An arbitrator's partiality may be established by an actual bias or the appearance of bias from which a conflict of interest may be inferred (see Matter of Denaro v Cruz, 115 AD3d at 743; Matter of Mays-Carr [State Farm Ins. Co.], 43 AD3d 1439, 1440). Here, at the arbitration hearing, F & P submitted a letter prepared by a mediator, detailing a mediation session that he supervised in the underlying action, which the arbitrator relied upon, among other things, in reaching his award. Contrary to FLF's contention, the fact that both the mediator and arbitrator were former Supreme Court Justices who served overlapping terms in the Ninth Judicial District, standing alone, did not constitute clear and convincing evidence of actual bias or the appearance of bias on the part of the arbitrator (see Matter of Denaro v Cruz, 115 AD3d at 743; Matter of Klein v GEICO Gen. Ins. Co., 109 AD3d 825, 826; Matter of Balis v Chubb Group of Ins. Cos., 50 AD3d 682, 683; Artists & Craftsmen Bldrs. v Schapiro, 232 AD2d 265, 266; Matter of Henry Quentzel Plumbing Supply Co. v Quentzel, 193 AD2d 678, 679). Moreover, contrary to FLF's contention, it failed to present clear and convincing evidence that the arbitrator exceeded his power in issuing the award (see CPLR 7511[b][1][iii]), or that he engaged in misconduct (see CPLR 7511[b][1][i]; Matter of Aftor v Geico Ins. Co., 110 AD3d 1062, 1064; Matter of Klein v GEICO Gen. Ins. Co., 109 AD3d 825; Matter of Westchester County Correction Officers Benevolent Assn., Inc. v County of Westchester, 81 AD3d 966, 967).

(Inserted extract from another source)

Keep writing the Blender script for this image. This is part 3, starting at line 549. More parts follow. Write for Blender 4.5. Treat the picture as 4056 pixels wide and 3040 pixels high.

Accordingly, the Supreme Court should have denied FLF's motion to vacate the award and granted F & P's cross motion to confirm it. The arbitration award must be reinstated and confirmed, and the matter must be remitted to the Supreme Court, Rockland County, for the entry of an appropriate judgment.
MASTRO, J.P., CHAMBERS, ROMAN and LASALLE, JJ., concur.